Maka dengan demiian, akankah kita mengorbakankan agama kita demi mengokohkan sistem Yahudi dan Nahsrani? Allah SWT berfirman:

 

“Wahai orang-orang yang beriman, jagalah diri kalian (agama kalian), tidak akan membahayakan kalian orang yang sesat, apabila kalian telah mendapatkan petunjuk.” (Al-Ayat).

 

Adapun dalam rangka menolong kaum muslimin, maka masih banyak cara yang dapat ditempuh untuk menyelamatkan mereka dengan tanpa mengorbankan keimanan dan akidah kita.

 

Cobalah renungi ayat-ayat berikut ini:

 

“Apakah kamu tidak memperhatikan orang-orang yang mengaku dirinya telah beriman kepada apa yang diturunkan kepadamu dan kepada apa yang diturunkan sebelum kamu? Mereka hendak berhakim kepada thaghut, padahal mereka telah diperintah mengingkari thaghut itu. Dan syaitan bermaksud menyesatkan mereka (dengan) penyesatan yang sejauh-jauhnya.

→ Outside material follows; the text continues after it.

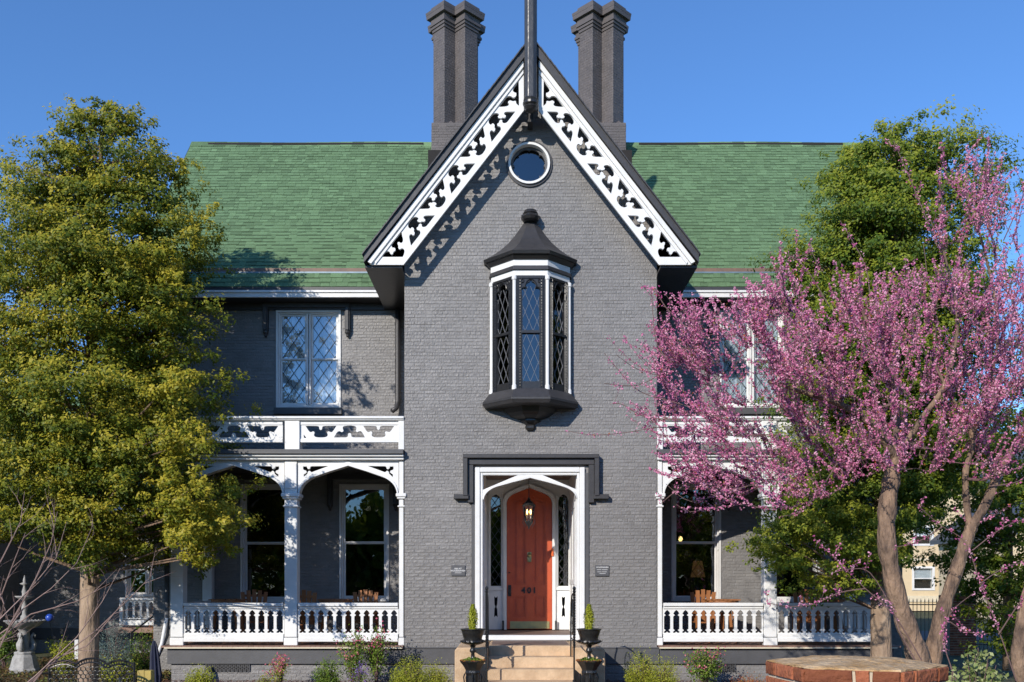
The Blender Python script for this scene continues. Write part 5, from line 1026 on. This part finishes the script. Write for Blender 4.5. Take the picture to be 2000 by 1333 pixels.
while ntw < 2000:
    a, ra = q.choice(nodes[60:]); 
    s_ = F/(a.y-CAMY); px = PX0+a.x*s_; py = PYH-(a.z-CAMZ)*s_
    if q.random() > dens(px, py)+.1: continue
    out = (a-cen); out.y *= .6; out.normalize(); d = (out*.75+Vector((q.gauss(0, .38), q.gauss(0, .38), q.gauss(.45, .35)))).normalized(); ln_ = q.uniform(.25, .75)*(1.35 if q.random() < .12 else 1)
    p1 = a+d*ln_*.5; p2 = p1+(d+Vector((0, 0, .22))).normalized()*ln_*.5; sx = PX0+p2.x*F/(p2.y-CAMY); sy = PYH-(p2.z-CAMZ)*F/(p2.y-CAMY)
    if sx < 1120 or sy > 1010 or (sx < 1290 and sy < 560) or (sy < 620 and not inpoly(sx, sy+25, poly)): continue
    limbs.tube([a, p1, p2], [.006, .004, .002], 4); bloomline([a, p1, p2], .036, .72, .012); ntw += 1
# single branches the photograph shows apart from the crown
solo = [([(1500, 850), (1400, 850), (1300, 835), (1225, 845), (1160, 850), (1105, 842)], -.8), ([(1450, 830), (1330, 790), (1250, 765), (1205, 720), (1180, 690)], -.6), ([(1330, 820), (1260, 815), (1215, 790), (1190, 790)], -.9), ([(1400, 905), (1320, 960), (1290, 985)], -.4), ([(1500, 940), (1420, 960), (1350, 980), (1300, 945)], -.7),
        ([(1560, 900), (1480, 950), (1400, 985), (1350, 1000), (1320, 985)], -.5), ([(1650, 880), (1600, 960), (1560, 1000), (1520, 1010)], -.5), ([(1800, 1290), (1745, 1200), (1690, 1150), (1640, 1100), (1590, 1052)], -1.2), ([(1690, 1150), (1640, 1158), (1590, 1180), (1540, 1185), (1500, 1178)], -1.2), ([(1810, 1330), (1760, 1240), (1745, 1195), (1700, 1120), (1660, 1112), (1625, 1120)], -1.4),
        ([(1985, 1330), (1950, 1230), (1915, 1140), (1885, 1060), (1835, 1025), (1790, 985)], -1.3), ([(1915, 1140), (1960, 1110), (2010, 1095)], -1.3), ([(1870, 1335), (1845, 1260), (1855, 1200), (1900, 1160)], -1.5), ([(1855, 1215), (1890, 1235), (1935, 1238)], -1.5), ([(1900, 1075), (1960, 1030), (2020, 1010)], -1.2), ([(1840, 1030), (1790, 1060), (1740, 1070)], -1.0),
        ([(1950, 1240), (1990, 1180), (2020, 1150)], -1.3), ([(1935, 950), (1990, 940), (2030, 900)], -1.4), ([(1700, 600), (1690, 520), (1640, 430)], .2), ([(1620, 600), (1570, 520), (1522, 490)], .1), ([(1830, 480), (1790, 380), (1745, 275)], .3), ([(1890, 420), (1905, 330), (1912, 262)], .2), ([(1960, 470), (2000, 380), (2040, 290)], .2), ([(1340, 640), (1300, 600), (1278, 560)], -.3), ([(1300, 700), (1280, 660), (1272, 560)], -.6)]
for pts, dy in solo:
    Q = smooth([(*PP(a, b_, dy+.05*i), .0085*(1-.75*i/len(pts))) for i, (a, b_) in enumerate(pts)]); limbs.tube([p[:3] for p in Q], [p[3] for p in Q], 5); V_ = [Vector(p[:3]) for p in Q]
    bloomline(V_[len(V_)//4:], .04, .62, .022)
    for v in V_[4::3]:
        if q.random() < .5: d = Vector((q.uniform(-.5, .5), q.uniform(-.4, .4), q.uniform(.1, .9))).normalized()*q.uniform(.1, .3); limbs.tube([v, v+d], [.004, .002], 4); bloomline([v, v+d], .035, .7, .02)
limbs.build('branch', twigM, t, kind='stuff')
BC = np.array(BC); n = len(BC); print('blossoms', n)
leaves('blossoms', BC, nq.normal(size=(n, 3))+np.array([-.2, -.6, .3]), .033*(.7+.6*nq.random(n)), .023*(.7+.6*nq.random(n)), np.array(BTn), pinkB, t)
k = nq.integers(0, n, 2600); leaves('young_leaves', BC[k]+nq.normal(size=(2600, 3))*.03, nq.normal(size=(2600, 3)), .035, .022, nq.random(2600), L['russet_leaf'], t)
# ================================================================ RIGHT BACKGROUND
# brick pier in the foreground: six sided
ccx, ccy, R6 = 1.54, -13.85, .385; t = thing('brick_pier', 'six sided red brick gate pier with a weathered mortar cap in the right foreground', 'pier', (ccx, ccy, 0))
va = [R(-82+60*k) for k in range(6)]; H6 = [(ccx+R6*math.cos(a), ccy+R6*math.sin(a)) for a in va]; sh = lambda e: [(ccx+(R6+e)*math.cos(a), ccy+(R6+e)*math.sin(a)) for a in va]
MB().prism(sh(-.012), 0, 1.632, 'z').build('mortar_core', joM, t)
BM = {}
def pbrick(l, var):
    if (l, var) not in BM:
        qq = random.Random(var*31+int(l*1000)); mb = MB(); j = lambda: qq.uniform(-.003, .003); e = .004; h = .0285
        vs = [(-l/2, .02, -h), (l/2, .02, -h), (l/2, .02, h), (-l/2, .02, h), (-l/2+j(), 0, -h+j()), (l/2+j(), 0, -h+j()), (l/2+j(), 0, h+j()), (-l/2+j(), 0, h+j()), (-l/2+e, -.006+j(), -h+e), (l/2-e, -.006+j(), -h+e), (l/2-e, -.006+j(), h-e), (-l/2+e, -.006+j(), h-e)]
        mb.add(vs, [(0, 1, 5, 4), (1, 2, 6, 5), (2, 3, 7, 6), (3, 0, 4, 7), (4, 5, 9, 8), (5, 6, 10, 9), (6, 7, 11, 10), (7, 4, 8, 11), (8, 9, 10, 11)], qq.random()); me = mb.mesh('brick'); me.materials.append(rbM); BM[(l, var)] = me
    return BM[(l, var)]
for r in range(23):
    z_ = 1.636-.0345-r*.069
    for k in range(6):
        a, b_ = Vector((*H6[k], z_)), Vector((*H6[(k+1) % 6], z_)); u = (b_-a).normalized(); Lf = (b_-a).length
        pat = [.180, .180] if (r+k) % 2 else [.084, .180, .084]
        if r == 0 and k == 5: pat = [.187, .055, .105]
        x_ = .008
        for l in pat:
            o = bpy.data.objects.new('brick', pbrick(l, q.randrange(8))); COL.objects.link(o); o.parent = t; o.matrix_parent_inverse = Matrix.Translation(-WL[t.name])
            o.location = a+u*(x_+l/2); o.rotation_euler = (0, 0, math.atan2(u.y, u.x)); x_ += l+.012
mb = MB(); rings6 = [(-.004, 1.630), (-.003, 1.637), (-.03, 1.641), (-.09, 1.645), (-.18, 1.652), (-.28, 1.657)]; nseg = 48; vs = []; fs = []
def hexr(a): k = (math.degrees(a)+82) % 60; return math.cos(R(30))/math.cos(R(k-30))
for e, z_ in rings6:
    for k in range(nseg):
        a = 2*math.pi*k/nseg+va[0]; rr_ = (R6+e)*hexr(a)*(1+q.uniform(-.006, .006)); vs.append((ccx+rr_*math.cos(a), ccy+rr_*math.sin(a), z_+q.uniform(-.003, .003)))
for i in range(len(rings6)-1):
    for k in range(nseg): fs.append((i*nseg+k, i*nseg+(k+1) % nseg, (i+1)*nseg+(k+1) % nseg, (i+1)*nseg+k))
fs.append(tuple(range((len(rings6)-1)*nseg, len(rings6)*nseg))); mb.add(vs, fs); mb.build('mortar_cap', mortM, t)
# iron fence and dark brick gate pier
FYr = 9.0; t = thing('iron_fence', 'black iron picket fence beyond the redbud trunks at the right', 'fence', (PX(1780, FYr), FYr, 0))
pm = MB().lathe([(.011, 0), (.011, 1.42), (.018, 1.43), (.003, 1.52)], (0, 0, 0), 5).mesh('picket'); pm.materials.append(ironM)
x_ = PX(1745, FYr)
while x_ < PX(1990, FYr)+3:
    o = bpy.data.objects.new('picket', pm); COL.objects.link(o); o.parent = t; o.matrix_parent_inverse = Matrix.Translation(-WL[t.name]); o.location = (x_, FYr, 0); x_ += .115
for z_ in (.15, 1.12, 1.32): MB().box(PX(1745, FYr), PX(1990, FYr)+3, FYr-.012, FYr+.012, z_, z_+.03).build('rail', ironM, t)
GY = 7.0; t = thing('gate_pier', 'dark red brick gate pier in shade beside the iron fence', 'pier', (PX(1880, GY), GY, 0)); gx0, gx1 = PX(1855, GY), PX(1906, GY)
c_ = MB().box(gx0, gx1, GY, GY+.66, 0, 1.55).build('core', joM, t); NBq = 0
for r in range(22):
    x_ = gx0+(0 if r % 2 else -.1)
    while x_ < gx1:
        a, b_ = max(x_, gx0), min(x_+.2, gx1); x_ += .21
        if b_-a > .04: MB().box(a, b_, GY-.012, GY-.0005, r*.07+.006, r*.07+.064, q.random()).build('brick', rbM, t)
MB().lathe([(.46, 1.55), (.46, 1.63), (.30, 1.66), (.06, 1.70), (.06, 1.74), (.16, 1.80), (.20, 1.92), (.14, 2.04), (.02, 2.08)], ((gx0+gx1)/2, GY+.33, 0), 16).build('ball_cap', rbM, t)
# cream building
CYb = 44.0; t = thing('cream_building', 'pale cream stucco building with white sash windows seen between the redbud trunks', 'building', (PX(1760, CYb), CYb, 0)); bx0, bx1 = PX(1752, CYb), PX(2090, CYb)
wins = []
for k in range(5):
    xc = PX(1803+k*62, CYb); wins += [(xc-.58, xc+.58, PZ(1063, CYb), PZ(1030, CYb)), (xc-.64, xc+.64, PZ(1150, CYb), PZ(1110, CYb))]
put('wall', cutout([[(bx0, 0), (bx1, 0), (bx1, 8.6), (bx0, 8.6)]]+[rect(w, 0) for w in wins], CYb, CYb+.3), creamM, t)
MB().box(bx0, bx1, CYb+.5, CYb+14, 0, 8.5).build('dark_interior', inM, t); MB().prism([(CYb-.7, 8.6), (CYb+7, 12), (CYb+15, 8.6)], bx0-.7, bx1+.7, 'x').build('roof', slateM, t)
MB().box(bx0-.05, bx1+.05, CYb-.08, CYb-.005, PZ(1176, CYb), PZ(1164, CYb)).box(bx0-.05, bx1+.05, CYb-.06, CYb-.005, PZ(1096, CYb), PZ(1091, CYb)).build('band', creamT, t)
for w in wins:
    f_ = frame4(w[0]-.12, w[1]+.12, w[2]-.12, w[3]+.12, .14, CYb-.06, CYb+.1).build('window', whiteM, t); MB().box(w[0], w[1], CYb+.02, CYb+.07, (w[2]+w[3])/2-.03, (w[2]+w[3])/2+.03).build('meeting_rail', whiteM, f_)
    MB().box(w[0], w[1], CYb+.12, CYb+.13, w[2], w[3]).build('pane', glassM, f_); MB().box(w[0], w[1], CYb+.2, CYb+.22, w[2]+(w[3]-w[2])*.45, w[3]).build('blind', curtM, f_)
CG = 30.0; t = thing('cream_house', 'cream gabled house seen at the right edge behind the leaves', 'building', (PX(2030, CG), CG, 0)); gx = PX(2085, CG)
MB().prism([(gx-3.0, 0), (gx+3.5, 0), (gx+3.5, 4.8), (gx+.2, 7.0), (gx-3.0, 4.4)], CG, CG+8).build('wall', creamM, t); MB().prism([(gx-3.4, 4.25), (gx+.2, 7.1), (gx+3.9, 4.6), (gx+3.9, 4.8), (gx+.2, 7.35), (gx-3.4, 4.5)], CG-.4, CG+8.3).build('roof', slateM, t)
# far trees on the horizon to the right and left, and the street trees behind the camera that the windows reflect
def treeline(name, label, x0, x1, Y, h, n, ls, m, y2=3):
    X = rng.uniform(x0, x1, n); Hh = h*(.62+.2*np.sin(X*.23)+.12*np.sin(X*.61+1)+.08*np.sin(X*1.7)); z_ = Hh*rng.random(n)**.75; C = np.stack([X, Y+rng.uniform(-y2, y2, n), z_+.2], 1)
    o = leaves(name, C, rng.normal(size=(n, 3))+np.array([0, -.3 if Y > 0 else .3, .5]), ls, ls*.6, rng.random(n), m); o['label'] = label; return o
treeline('distant_trees', 'distant mixed trees closing the view on the right behind the buildings', 14, 110, 78, 13, 20000, 1.0, hollyR)
treeline('distant_trees', 'distant trees beyond the rear wing at the far left', -110, -12, 60, 9, 9000, .8, hollyR)
treeline('street_trees', 'row of trees across the road reflected in the porch windows', -70, 70, -48, 13, 60000, .9, hollyR, 5)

Apabila dikatakan kepada mereka: "Marilah kamu (tunduk) kepada hukum yang Allah telah turunkan dan kepada hukum Rasul", niscaya kamu lihat orang-orang munafik menghalangi (manusia) dengan sekuat-kuatnya dari (mendekati) kamu. (An-Nisa’: 60-61)

 

“Maka demi Tuhanmu, mereka (pada hakekatnya) tidak beriman hingga mereka menjadikan kamu hakim dalam perkara yang mereka perselisihkan, kemudian mereka tidak merasa keberatan dalam hati mereka terhadap putusan yang kamu berikan, dan mereka menerima dengan sepenuhnya.” (An-Nisa’: 65).

 

Wallahu’alam.

 

Walhamdulillah. Washolallahu ‘ala Muhammad.